China to set up state pension entity with 17 firms taking stakes

China plans to set up a state pension company with registered capital of 11.15 billion yuan ($1.72 billion), a filing showed on Thursday, the latest step by the world’s most populous nation to boost funds for its citizens’ retirement.

China is wooing booth public and private sector involvement as it tweaks its $1.2-trillion pension system for a rapidly ageing population faced with the prospect of underfunding.

Seventeen bank-affiliated wealth management units, insurers and state institutions will take stakes in the company, whose largest shareholders include the wealth management units of China‘s big five banks, each with a stake of 8.97%, the filing by the Insurance Association of China showed.

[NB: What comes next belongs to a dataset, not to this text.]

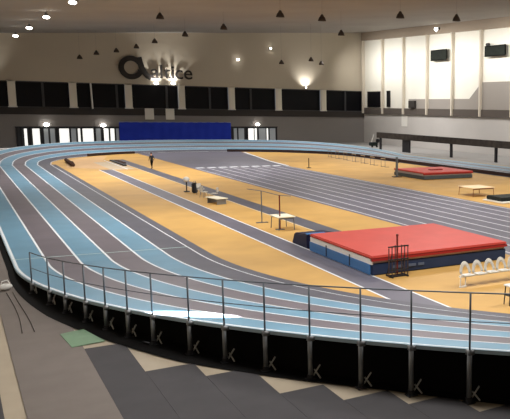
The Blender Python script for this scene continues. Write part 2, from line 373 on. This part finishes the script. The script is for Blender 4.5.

The new company will manage commercial pension funds, short-term and long-term health insurance, and entrust yuan or foreign currency-denominated assets to other asset managers for retirement purposes, the filing showed.

In May, census data showed citizens aged 65 or more made up 13.5% of the 2020 population of 1.4 billion, jumping from 8.87% a decade ago.

To remedy growing pension shortfalls, China‘s Banking and Insurance Regulatory Commission (CBIRC) is considering endorsing a list of private pension funds and appointing a group of professional managers to run them under a new scheme, Reuters has reported.

The 17 firms, among them China‘s largest brokerage CITIC Securities Co, Taikang Life Insurance, and the investment arm of Beijing’s State-owned Asset Supervision and Administration Commission, said they would use their own funds to invest in the new company instead of leveraged funds.

The establishment of the new firm awaits regulatory approval from the CBIRC, the filing showed.